Diferenças entre Brasil e Taiwan - A escola em Taiwan é mais séria e o trabalho na escola é mais pesado. Os professores são diferentes. Lá, eles são mais sérios. Não cuidam só do conhecimento, mas também de regras e disciplinas. Aqui no Brasil, os professores são mais amigos dos alunos. Isso é uma questão cultural. As pessoas orientais, em geral, são mais fechadas. Os brasileiros são mais simpáticos e têm facilidade em aceitar outras culturas. Por exemplo, quando um estrangeiro vai a Taiwan, é mais difícil se relacionar. Parece que os brasileiros não acham que os outros são estrangeiros. Um amigo meu diz que todos no Brasil são estrangeiros, imigrantes. Ele brinca que os brasileiros chegaram mais cedo e nós, chineses, mais tarde. Desde que cheguei aqui, percebi que os brasileiros têm o coração bem grande. Eles não são arrogantes. O Brasil é muito interessante.
Filme – Um filme que marcou no meu coração foi Huo Zhe. Esse filme conta a história da conquista da China. Gosto muito de outro filme que conta a história dos negros no Estados Unidos, Homens de honra. O ator principal é um soldado negro. As pessoas não gostavam dele. E, com vontade e persistência, ele ganhou respeito da população. 

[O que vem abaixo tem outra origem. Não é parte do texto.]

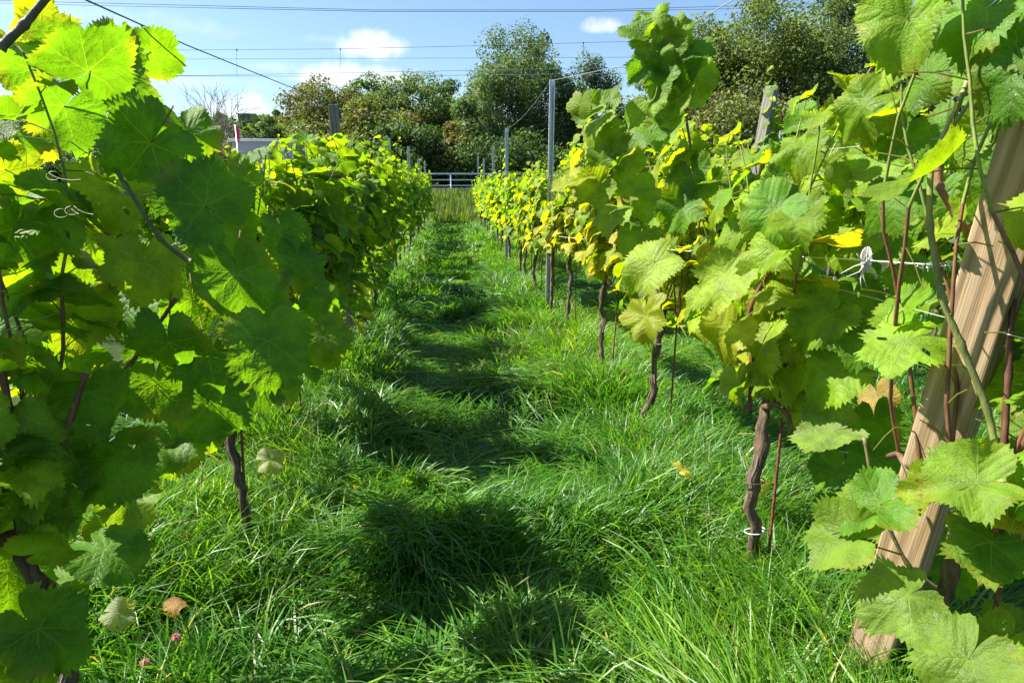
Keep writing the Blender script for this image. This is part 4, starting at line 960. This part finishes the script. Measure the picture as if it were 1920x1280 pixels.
# far wood closing the horizon
def far_wood():
    n = 26000; x = rng.uniform(-260, 300, n); y = rng.uniform(130, 150, n); topz = 9 + 6 * fbm(x * .05, x * 0, 71, 3) + 1.5 * fbm(x * .4, x * 0, 72, 2)
    z = topz * rng.random(n) ** .6
    P = np.stack([x, y, z + 1], -1); a = unit_rows(rng.normal(0, 1, (n, 3))); b_ = unit_rows(np.cross(a, rng.normal(0, 1, (n, 3)))); s = rng.uniform(.6, 1.6, (n, 1))
    V = np.stack([P - a * s, P - b_ * s, P + a * s, P + b_ * s], 1).reshape(-1, 3)
    c = np.array(DK + OL)[rng.integers(0, 6, n)]
    tag(link_mesh('far_wood', np_mesh('far_wood', V, [np.arange(n * 4).reshape(n, 4)], M_TREE, False, colr=np.repeat(c, 4, 0))), 'distant dark wood along the horizon', 'wood', kind='stuff')
far_wood()
# bare tree
def bare_tree():
    tp = at(400, 168, 55); foot = np.array([tp[0], 55, float(ground_z(tp[0], 55))]); H = tp[2] - foot[2]
    root = empty('bare_tree', tuple(foot)); r = np.random.default_rng(3); t = Tubes(); tw = Tubes()
    t.add([(0, 0, -.3), (.05, 0, H * .3), (0, 0, H * .5)], [.14, .1, .06], 6, (.16, .14, .12)); link_mesh('trunk', t.mesh('trunk', M_BARK), root)
    def br(p, d, L_, r_, lev):
        n = 5; pts = [p]
        for i in range(n): d = unit(d + r.normal(0, .09, 3) + (0, 0, .04)); pts.append(pts[-1] + d * L_ / n)
        tw.add(np.array(pts), np.linspace(r_, r_ * .4, n + 1), 4, (.20, .18, .16), caps=False)
        if lev:
            for k in range(5):
                i = r.integers(1, n + 1); br(pts[i], unit(d + r.normal(0, .42, 3)), L_ * r.uniform(.45, .75), r_ * .55, lev - 1)
    for k in range(16):
        z = H * r.uniform(.2, .5); br(np.array([0, 0, z]), unit([r.normal(0, .5), r.normal(0, .5), 1]), H * .38, .04, 2)
    link_mesh('branches', tw.mesh('branches', M_BARK), root)
    tag(root, 'leafless grey tree with upright twigs against the pale sky on the left', 'tree', 'trees beyond the road')
bare_tree()

# ------------------------------------------------------------------ low building with flag
def building():
    c = at(492, 263, 42); zt = c[2]; z0 = 1.0
    root = empty('low_building', (c[0], 42, z0))
    def cm(name, boxes, colr, par=root, bev=.01):
        me = box_mesh(name, boxes, M_PLAIN, bev); a = me.color_attributes.new('tint', 'FLOAT_COLOR', 'POINT')
        a.data.foreach_set('color', np.tile([*colr, 1], len(me.vertices)).astype(np.float32)); return link_mesh(name, me, par)
    h = zt - z0 - .1
    cm('wall', [((0, 2.5, h / 2), (3.6, 5, h), None)], (.40, .42, .44))
    cm('roof', [((0, 2.5, h + .09), (4.0, 5.4, .16), None)], (.8, .8, .8))
    for x in (-.9, .9):
        wdw = cm('window', [((x, -.012, h * .55), (1.2, .05, .9), None)], (.75, .75, .75)); cm('pane', [((x, -.045, h * .55), (1.06, .03, .76), None)], (.04, .05, .06), wdw, 0)
    tag(root, 'low white flat-roofed building behind the left vines', 'building')
    f = at(441, 236, 41); fr = empty('flag', (f[0], 41, 1.0))
    t = Tubes(); t.add([(0, 0, -.2), (0, 0, f[2] - 1.0 + .05)], .022, 6, (.7, .7, .7)); link_mesh('pole', t.mesh('pole', M_ZINC), fr)
    H = f[2] - 1.0; n = 10; P = []; 
    for i in range(n):
        tt = i / (n - 1); z = H - tt * .9; wdt = .28 * math.sin(math.pi * (.12 + .75 * tt)); P += [(.02, .002 * i, z), (.02 + wdt * .5, .05 * math.sin(tt * 6), z), (.02 + wdt, .02 * math.sin(tt * 9), z)]
    Fc = [[3 * i + k, 3 * i + k + 1, 3 * i + k + 4, 3 * i + k + 3] for i in range(n - 1) for k in (0, 1)]
    C = np.array([((.62, .03, .06) if (i % 3) < 2 or i % 2 else (.85, .85, .85)) for i in range(3 * n)])
    link_mesh('cloth', np_mesh('cloth', np.array(P), [np.array(Fc)], M_PLAIN, True, colr=C), fr)
    tag(fr, 'small red and white feather flag beside the low building', 'flag')
building()

# ------------------------------------------------------------------ railway overhead line
def ol_wire(p, r_, label, Y=46):
    pts = [at(x, y, Y) for x, y in p]
    wire(pts, r_, label, (.16, .18, .22), 'overhead wire', 'overhead railway wires', 'overhead_wire', n=10, mat=M_PLAIN)
ol_wire([(-300, -6), (150, 5), (700, 19), (1120, 19), (1500, 8), (2200, -30)], .022, 'topmost thick overhead wire of the close upper pair')
ol_wire([(-300, -2), (150, 10), (700, 22), (1120, 22), (1500, 14), (2200, -14)], .018, 'slightly lower wire of the close upper pair')
ol_wire([(-300, 94), (350, 94), (640, 92), (900, 86), (1180, 78), (1600, 62), (2200, 35)], .016, 'overhead carrier wire that holds the short droppers')
ol_wire([(-300, 110), (350, 111), (900, 109), (1300, 107), (2200, 100)], .014, 'single overhead wire between the carrier and contact wires')
ol_wire([(-300, 140), (350, 142), (640, 137), (900, 132), (1300, 125), (2200, 110)], .014, 'overhead contact wire at the foot of the droppers')
ol_wire([(-300, 143), (350, 143), (700, 143), (1000, 140), (1300, 136), (2200, 125)], .016, 'lowest overhead wire just below the contact wire')
for k, (x, ya, yb) in enumerate(((444, 93, 140), (638, 92, 136), (905, 86, 132), (1094, 80, 128), (1348, 72, 124), (1552, 64, 118))):
    t = Tubes(); t.add([at(x, ya, 46), at(x, yb, 46)], .009, 5, (.16, .18, .22)); p0 = at(x, ya, 46)
    t.add([p0 + (0, 0, .03), p0 - (0, 0, .12)], .035, 5, (.1, .11, .13))
    tag(link_mesh('dropper', t.mesh('dropper', M_PLAIN)), '%s vertical dropper from the left hanging between the overhead wires' % ordl(k), 'dropper', 'droppers between the overhead wires')
t = Tubes(); p0 = at(1329, 106, 45.9); p1 = at(1345, 106, 45.9); a = np.linspace(0, 1, 13)
t.add(p0 + (p1 - p0) * a[:, None], .06 + .035 * (np.arange(13) % 2), 8, (.30, .05, .045)); tag(link_mesh('insulator', t.mesh('insulator', M_PLAIN)), 'dark red ribbed insulator on an overhead wire before the big trees', 'insulator')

Livro – Eu gosto do livro The servant, que conta a história da América e fala da reforma de pensamento.

Lazer – Eu gosto de estudar e ajudar minhas filhas nos estudos. Minha família gosta muito de se reunir com amigos brasileiros para conversar e aprender junto com eles.

Esporte – Eu gosto muito de correr na rua. Eu corro perto da minha casa. Ali, tem um espaço bom para correr.

Animais de estimação – Não tenho, porque tenho medo. Em Taiwan, poucas pessoas têm animais de estimação. Quando cheguei no Brasil, fiquei impressionada, pois as pessoas gostam muito de cachorros. Aqui as pessoas têm muito mais amor pelos animais.

Política – Acho que a política brasileira ainda tem espaço e tempo para melhorar. O Brasil só tem 500 anos. Acho importante ter um governo bom, e eu tenho esperança de que os políticos podem fazer alguma coisa boa para o povo.  Penso que a situação do povo brasileiro vai melhorar. É preciso que as pessoas tenham mais amor no coração. Aí, mais cedo o País ficará organizado.

Fé – Eu acredito em Deus. É importante acreditar nele. A nossa força vem de Deus.
Religião – Em Taiwan, a maioria das pessoas são budistas, taoístas ou confucionistas. No Brasil, independente da religião, as pessoas acreditam muito em Jesus, e eu acho isso muito bom.
Unisinos – Enquanto faculdade, eu não sei, pois não conheço. Mas o Unilínguas, onde trabalho, acho que é muito organizado e verdadeiro.  O campus da universidade é muito bom, e tem uma boa energia. No entanto, eu acho que as universidades em geral, aqui no Brasil, são muito caras. A educação aqui é cara. Eu também tenho esperança de que um dia o Brasil vai cuidar mais da educação da população. Se quiserem ter uma educação boa, primeiro tem que ter professores bons. Mas, para isso, o governo precisa pagar salários bons. Se o salário é muito baixo, como ter professores bons?

Sonhos – Meu sonho é conseguir, com o tempo, sabedoria. Quero ter cada vez mais amor, e coração puro. Eu penso, sempre, em ser uma professora boa, uma mãe boa, uma esposa boa. Eu quero sempre aprender.

Mensagem – Em Taiwan, se diz muito que é necessário 10 anos para cultivar um hábito, 100 anos para cultivar os povos. E a base é a educação. Por isso, a educação é muito importante para um país se criar forte. As pessoas precisam ter sabedoria.